▸ GIVEN PROBLEM
Pull out every line from the listing that has the word "This".

▸ ENTRIES SHOWN
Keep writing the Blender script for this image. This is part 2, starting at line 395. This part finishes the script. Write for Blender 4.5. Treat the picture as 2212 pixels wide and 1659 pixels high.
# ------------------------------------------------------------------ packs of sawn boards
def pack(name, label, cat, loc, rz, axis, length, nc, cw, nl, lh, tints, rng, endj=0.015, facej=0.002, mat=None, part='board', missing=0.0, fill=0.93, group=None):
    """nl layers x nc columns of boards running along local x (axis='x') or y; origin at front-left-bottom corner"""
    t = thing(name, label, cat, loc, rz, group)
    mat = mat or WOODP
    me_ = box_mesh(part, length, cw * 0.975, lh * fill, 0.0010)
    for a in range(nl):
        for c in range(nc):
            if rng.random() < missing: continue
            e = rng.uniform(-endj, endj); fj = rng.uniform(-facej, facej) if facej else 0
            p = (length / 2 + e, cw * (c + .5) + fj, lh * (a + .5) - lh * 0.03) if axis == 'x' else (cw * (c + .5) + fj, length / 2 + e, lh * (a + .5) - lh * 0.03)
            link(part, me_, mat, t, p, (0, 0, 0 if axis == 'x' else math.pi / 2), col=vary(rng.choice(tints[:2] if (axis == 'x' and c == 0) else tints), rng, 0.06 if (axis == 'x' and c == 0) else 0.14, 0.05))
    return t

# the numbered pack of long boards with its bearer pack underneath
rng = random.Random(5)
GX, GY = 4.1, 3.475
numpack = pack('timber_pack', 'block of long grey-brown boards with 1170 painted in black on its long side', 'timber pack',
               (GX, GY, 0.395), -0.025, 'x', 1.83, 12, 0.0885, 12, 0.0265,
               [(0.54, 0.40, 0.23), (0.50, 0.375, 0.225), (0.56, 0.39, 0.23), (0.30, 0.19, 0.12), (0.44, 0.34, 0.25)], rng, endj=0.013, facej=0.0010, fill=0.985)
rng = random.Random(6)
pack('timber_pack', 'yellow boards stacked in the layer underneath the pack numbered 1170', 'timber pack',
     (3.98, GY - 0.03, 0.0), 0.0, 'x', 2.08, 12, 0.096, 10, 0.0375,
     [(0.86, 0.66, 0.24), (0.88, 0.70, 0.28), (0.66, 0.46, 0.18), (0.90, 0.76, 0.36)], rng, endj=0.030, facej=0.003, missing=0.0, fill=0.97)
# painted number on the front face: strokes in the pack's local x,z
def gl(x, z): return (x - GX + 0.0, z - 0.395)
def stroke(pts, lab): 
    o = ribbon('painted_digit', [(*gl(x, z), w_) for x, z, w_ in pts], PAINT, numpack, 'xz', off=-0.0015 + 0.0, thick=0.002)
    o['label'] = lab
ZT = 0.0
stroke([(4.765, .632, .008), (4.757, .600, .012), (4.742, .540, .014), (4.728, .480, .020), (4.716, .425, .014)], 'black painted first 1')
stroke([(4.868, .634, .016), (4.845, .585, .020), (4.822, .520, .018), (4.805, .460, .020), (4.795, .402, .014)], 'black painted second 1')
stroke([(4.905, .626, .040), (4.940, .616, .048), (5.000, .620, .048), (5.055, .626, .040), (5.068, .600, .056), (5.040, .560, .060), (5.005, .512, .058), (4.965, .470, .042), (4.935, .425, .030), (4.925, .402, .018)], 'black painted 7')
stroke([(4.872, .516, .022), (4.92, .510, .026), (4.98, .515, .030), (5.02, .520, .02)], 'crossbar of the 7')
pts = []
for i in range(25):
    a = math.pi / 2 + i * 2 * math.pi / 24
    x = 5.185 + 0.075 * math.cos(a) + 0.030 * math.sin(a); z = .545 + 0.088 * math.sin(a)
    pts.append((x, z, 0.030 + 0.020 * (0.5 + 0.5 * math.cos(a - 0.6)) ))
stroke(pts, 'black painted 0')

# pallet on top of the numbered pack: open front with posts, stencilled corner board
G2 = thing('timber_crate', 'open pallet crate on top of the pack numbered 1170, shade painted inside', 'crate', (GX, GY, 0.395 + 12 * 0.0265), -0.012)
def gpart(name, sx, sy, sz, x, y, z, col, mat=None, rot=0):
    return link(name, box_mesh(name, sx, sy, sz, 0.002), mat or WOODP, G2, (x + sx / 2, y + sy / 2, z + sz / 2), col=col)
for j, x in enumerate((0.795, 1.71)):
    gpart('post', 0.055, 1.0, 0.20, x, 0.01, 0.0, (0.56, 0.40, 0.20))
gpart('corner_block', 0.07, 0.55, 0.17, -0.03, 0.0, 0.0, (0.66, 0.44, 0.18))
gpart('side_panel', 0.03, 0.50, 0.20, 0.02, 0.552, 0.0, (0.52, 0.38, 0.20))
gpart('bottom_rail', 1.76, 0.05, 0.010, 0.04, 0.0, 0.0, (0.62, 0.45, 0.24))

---

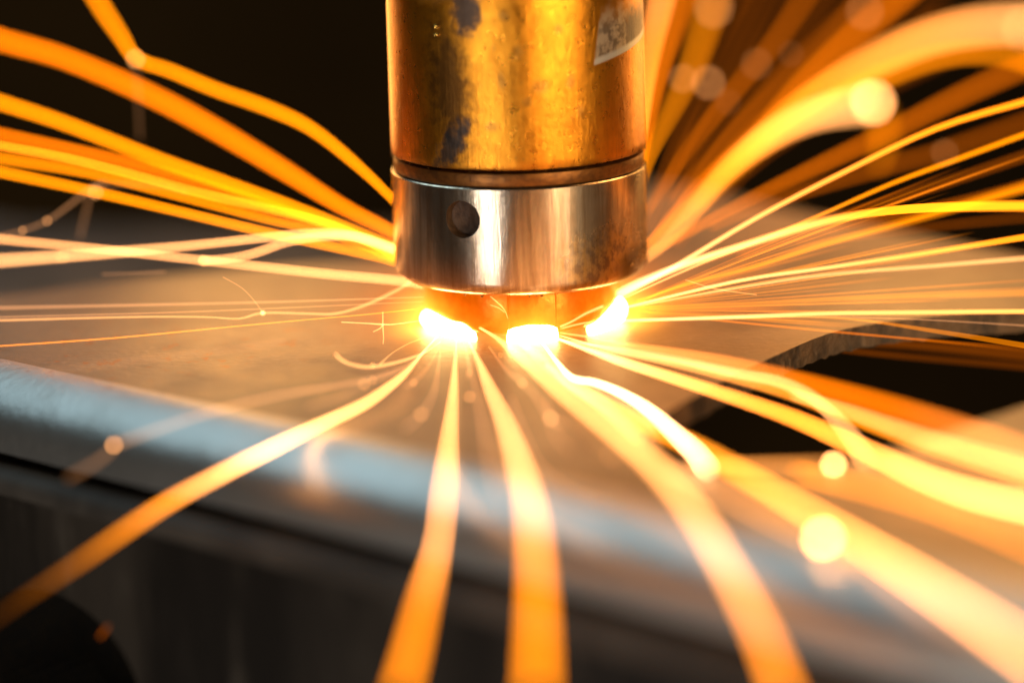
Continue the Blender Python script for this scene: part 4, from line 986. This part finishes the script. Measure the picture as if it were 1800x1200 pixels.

--

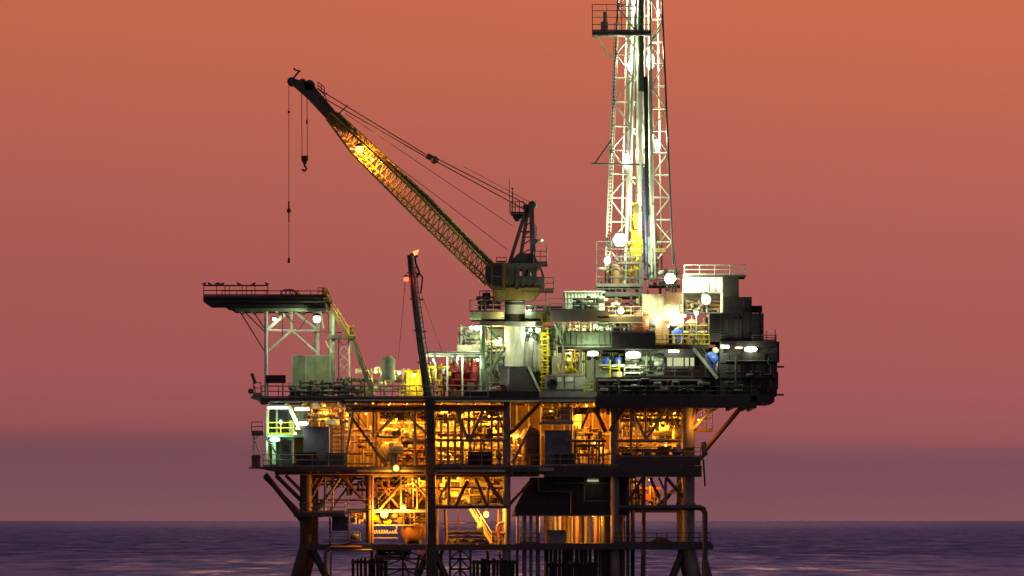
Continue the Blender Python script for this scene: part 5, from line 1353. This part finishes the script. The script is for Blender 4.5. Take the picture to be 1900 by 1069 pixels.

▸ EXERCISE SOLUTION
Keep writing the Blender script for this image. This is part 2, starting at line 395. This part finishes the script. Write for Blender 4.5. Treat the picture as 2212 pixels wide and 1659 pixels high.
Continue the Blender Python script for this scene: part 4, from line 986. This part finishes the script. Measure the picture as if it were 1800x1200 pixels.
Continue the Blender Python script for this scene: part 5, from line 1353. This part finishes the script. The script is for Blender 4.5. Take the picture to be 1900 by 1069 pixels.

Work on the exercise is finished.